* _WHAT YOU SHOULD DO_: Give back the lines exactly, from the first one to the line with "merge(bm, b, mat)", both ends included.

** begin **

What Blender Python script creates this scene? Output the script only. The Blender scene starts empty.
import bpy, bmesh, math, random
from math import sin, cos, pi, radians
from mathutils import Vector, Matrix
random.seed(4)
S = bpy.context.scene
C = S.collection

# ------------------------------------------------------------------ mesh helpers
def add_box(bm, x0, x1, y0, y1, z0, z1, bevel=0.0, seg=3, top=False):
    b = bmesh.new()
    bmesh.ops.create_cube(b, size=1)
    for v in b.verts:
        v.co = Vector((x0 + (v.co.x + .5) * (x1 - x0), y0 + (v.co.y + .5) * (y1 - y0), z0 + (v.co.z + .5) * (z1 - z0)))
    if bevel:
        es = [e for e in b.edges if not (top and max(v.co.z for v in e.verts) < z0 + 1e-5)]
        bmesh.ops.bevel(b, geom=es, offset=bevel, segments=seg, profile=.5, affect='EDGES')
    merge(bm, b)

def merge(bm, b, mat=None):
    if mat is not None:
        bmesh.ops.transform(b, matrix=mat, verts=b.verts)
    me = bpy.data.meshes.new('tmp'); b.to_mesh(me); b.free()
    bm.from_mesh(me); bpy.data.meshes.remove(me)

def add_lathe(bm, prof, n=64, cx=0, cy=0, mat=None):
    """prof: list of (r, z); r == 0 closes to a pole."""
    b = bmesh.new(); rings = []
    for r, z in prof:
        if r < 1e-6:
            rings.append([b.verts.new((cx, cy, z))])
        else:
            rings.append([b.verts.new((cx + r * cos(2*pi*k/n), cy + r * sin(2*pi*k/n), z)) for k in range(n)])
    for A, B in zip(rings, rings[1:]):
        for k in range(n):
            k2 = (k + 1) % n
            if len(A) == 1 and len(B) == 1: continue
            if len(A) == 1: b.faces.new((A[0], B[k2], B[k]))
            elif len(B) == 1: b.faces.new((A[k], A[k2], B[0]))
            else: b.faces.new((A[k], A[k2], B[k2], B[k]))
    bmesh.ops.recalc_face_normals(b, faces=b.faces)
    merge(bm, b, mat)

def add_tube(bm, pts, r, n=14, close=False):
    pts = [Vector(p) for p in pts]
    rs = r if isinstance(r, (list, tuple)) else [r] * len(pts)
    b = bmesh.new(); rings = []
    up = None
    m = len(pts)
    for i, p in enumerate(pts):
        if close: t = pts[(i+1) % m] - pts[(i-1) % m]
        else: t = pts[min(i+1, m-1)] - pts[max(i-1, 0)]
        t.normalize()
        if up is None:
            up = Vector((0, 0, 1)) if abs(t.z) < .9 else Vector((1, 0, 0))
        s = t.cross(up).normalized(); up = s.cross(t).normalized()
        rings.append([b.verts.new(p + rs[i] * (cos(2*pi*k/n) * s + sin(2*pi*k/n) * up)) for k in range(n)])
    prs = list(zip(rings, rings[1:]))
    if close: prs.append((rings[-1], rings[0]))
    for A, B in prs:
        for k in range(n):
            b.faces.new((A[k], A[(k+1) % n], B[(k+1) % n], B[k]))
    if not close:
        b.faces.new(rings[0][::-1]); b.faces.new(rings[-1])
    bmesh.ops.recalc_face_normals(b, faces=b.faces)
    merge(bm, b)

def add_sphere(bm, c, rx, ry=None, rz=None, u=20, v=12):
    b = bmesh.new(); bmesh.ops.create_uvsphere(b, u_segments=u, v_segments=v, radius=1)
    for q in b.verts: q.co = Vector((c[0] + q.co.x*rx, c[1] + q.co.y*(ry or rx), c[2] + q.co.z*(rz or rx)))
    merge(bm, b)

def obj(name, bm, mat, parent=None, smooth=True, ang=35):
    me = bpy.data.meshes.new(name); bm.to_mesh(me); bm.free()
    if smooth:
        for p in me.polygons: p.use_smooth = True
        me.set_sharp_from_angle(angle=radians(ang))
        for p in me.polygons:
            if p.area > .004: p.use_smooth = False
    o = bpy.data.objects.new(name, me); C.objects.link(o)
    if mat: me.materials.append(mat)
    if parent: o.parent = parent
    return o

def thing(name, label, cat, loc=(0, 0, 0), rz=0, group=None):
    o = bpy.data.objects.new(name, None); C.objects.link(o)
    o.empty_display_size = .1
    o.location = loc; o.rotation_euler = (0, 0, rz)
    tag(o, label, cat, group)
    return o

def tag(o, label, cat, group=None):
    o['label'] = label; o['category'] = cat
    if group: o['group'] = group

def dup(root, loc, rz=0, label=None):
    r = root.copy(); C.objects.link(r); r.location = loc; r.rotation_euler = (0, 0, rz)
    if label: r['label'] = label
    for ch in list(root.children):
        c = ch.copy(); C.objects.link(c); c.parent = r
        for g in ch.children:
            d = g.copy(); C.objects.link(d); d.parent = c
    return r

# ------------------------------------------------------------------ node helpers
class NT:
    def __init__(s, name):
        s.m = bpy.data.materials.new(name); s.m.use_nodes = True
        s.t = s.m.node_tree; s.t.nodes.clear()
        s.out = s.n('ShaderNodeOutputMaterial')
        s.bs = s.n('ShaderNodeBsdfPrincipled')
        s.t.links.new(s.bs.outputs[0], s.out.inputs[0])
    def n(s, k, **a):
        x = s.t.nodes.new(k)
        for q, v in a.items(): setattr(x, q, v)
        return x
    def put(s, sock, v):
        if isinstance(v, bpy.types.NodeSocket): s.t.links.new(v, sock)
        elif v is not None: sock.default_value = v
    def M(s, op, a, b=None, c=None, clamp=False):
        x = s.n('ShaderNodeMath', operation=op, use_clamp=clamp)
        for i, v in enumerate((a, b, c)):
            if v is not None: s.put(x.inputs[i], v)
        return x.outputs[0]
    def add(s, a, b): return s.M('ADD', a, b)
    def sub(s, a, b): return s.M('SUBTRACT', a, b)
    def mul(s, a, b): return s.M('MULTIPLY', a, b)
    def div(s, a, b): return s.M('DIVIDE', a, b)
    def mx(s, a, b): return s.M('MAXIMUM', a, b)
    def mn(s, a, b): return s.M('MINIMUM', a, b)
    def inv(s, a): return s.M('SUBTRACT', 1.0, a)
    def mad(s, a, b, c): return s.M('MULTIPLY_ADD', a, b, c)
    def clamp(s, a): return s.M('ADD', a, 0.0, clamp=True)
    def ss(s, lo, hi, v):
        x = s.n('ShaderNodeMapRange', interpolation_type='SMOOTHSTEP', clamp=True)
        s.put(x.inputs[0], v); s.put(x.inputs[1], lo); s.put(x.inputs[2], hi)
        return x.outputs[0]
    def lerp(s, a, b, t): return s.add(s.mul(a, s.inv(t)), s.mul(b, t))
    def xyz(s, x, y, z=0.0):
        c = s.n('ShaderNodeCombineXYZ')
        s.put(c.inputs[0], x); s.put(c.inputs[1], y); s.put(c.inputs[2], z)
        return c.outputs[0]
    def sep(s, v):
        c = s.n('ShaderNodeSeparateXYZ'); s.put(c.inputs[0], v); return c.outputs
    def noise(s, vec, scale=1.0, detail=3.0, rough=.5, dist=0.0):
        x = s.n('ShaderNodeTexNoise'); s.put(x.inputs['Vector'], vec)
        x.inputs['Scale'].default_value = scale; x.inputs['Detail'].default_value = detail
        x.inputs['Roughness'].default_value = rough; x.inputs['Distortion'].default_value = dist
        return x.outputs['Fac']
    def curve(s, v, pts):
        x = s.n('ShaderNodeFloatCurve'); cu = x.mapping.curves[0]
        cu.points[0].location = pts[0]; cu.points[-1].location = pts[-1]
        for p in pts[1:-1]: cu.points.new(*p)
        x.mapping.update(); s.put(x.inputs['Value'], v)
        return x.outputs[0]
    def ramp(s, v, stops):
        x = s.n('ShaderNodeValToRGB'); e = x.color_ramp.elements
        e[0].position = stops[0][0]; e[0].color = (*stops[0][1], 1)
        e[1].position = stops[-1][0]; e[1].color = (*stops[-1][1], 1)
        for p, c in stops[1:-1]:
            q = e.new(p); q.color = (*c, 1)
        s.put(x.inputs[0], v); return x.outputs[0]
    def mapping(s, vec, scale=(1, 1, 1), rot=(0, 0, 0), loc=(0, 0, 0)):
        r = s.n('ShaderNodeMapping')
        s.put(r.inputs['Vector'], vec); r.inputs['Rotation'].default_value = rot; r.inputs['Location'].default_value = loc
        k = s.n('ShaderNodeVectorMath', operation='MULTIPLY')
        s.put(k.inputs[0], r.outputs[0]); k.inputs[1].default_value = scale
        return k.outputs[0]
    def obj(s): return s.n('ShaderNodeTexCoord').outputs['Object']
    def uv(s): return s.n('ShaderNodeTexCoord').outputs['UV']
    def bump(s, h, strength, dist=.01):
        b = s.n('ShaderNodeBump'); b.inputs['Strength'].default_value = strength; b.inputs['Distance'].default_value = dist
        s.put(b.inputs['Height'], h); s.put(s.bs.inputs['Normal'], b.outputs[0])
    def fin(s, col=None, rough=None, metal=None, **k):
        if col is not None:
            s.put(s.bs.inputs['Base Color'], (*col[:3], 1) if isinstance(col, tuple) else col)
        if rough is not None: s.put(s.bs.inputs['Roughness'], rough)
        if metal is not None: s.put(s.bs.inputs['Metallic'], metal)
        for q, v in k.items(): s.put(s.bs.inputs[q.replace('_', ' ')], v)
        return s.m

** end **

* _RESULT OF THIS EXERCISE_:
What Blender Python script creates this scene? Output the script only. The Blender scene starts empty.
import bpy, bmesh, math, random
from math import sin, cos, pi, radians
from mathutils import Vector, Matrix
random.seed(4)
S = bpy.context.scene
C = S.collection

# ------------------------------------------------------------------ mesh helpers
def add_box(bm, x0, x1, y0, y1, z0, z1, bevel=0.0, seg=3, top=False):
    b = bmesh.new()
    bmesh.ops.create_cube(b, size=1)
    for v in b.verts:
        v.co = Vector((x0 + (v.co.x + .5) * (x1 - x0), y0 + (v.co.y + .5) * (y1 - y0), z0 + (v.co.z + .5) * (z1 - z0)))
    if bevel:
        es = [e for e in b.edges if not (top and max(v.co.z for v in e.verts) < z0 + 1e-5)]
        bmesh.ops.bevel(b, geom=es, offset=bevel, segments=seg, profile=.5, affect='EDGES')
    merge(bm, b)

def merge(bm, b, mat=None):
    if mat is not None:
        bmesh.ops.transform(b, matrix=mat, verts=b.verts)
    me = bpy.data.meshes.new('tmp'); b.to_mesh(me); b.free()
    bm.from_mesh(me); bpy.data.meshes.remove(me)

def add_lathe(bm, prof, n=64, cx=0, cy=0, mat=None):
    """prof: list of (r, z); r == 0 closes to a pole."""
    b = bmesh.new(); rings = []
    for r, z in prof:
        if r < 1e-6:
            rings.append([b.verts.new((cx, cy, z))])
        else:
            rings.append([b.verts.new((cx + r * cos(2*pi*k/n), cy + r * sin(2*pi*k/n), z)) for k in range(n)])
    for A, B in zip(rings, rings[1:]):
        for k in range(n):
            k2 = (k + 1) % n
            if len(A) == 1 and len(B) == 1: continue
            if len(A) == 1: b.faces.new((A[0], B[k2], B[k]))
            elif len(B) == 1: b.faces.new((A[k], A[k2], B[0]))
            else: b.faces.new((A[k], A[k2], B[k2], B[k]))
    bmesh.ops.recalc_face_normals(b, faces=b.faces)
    merge(bm, b, mat)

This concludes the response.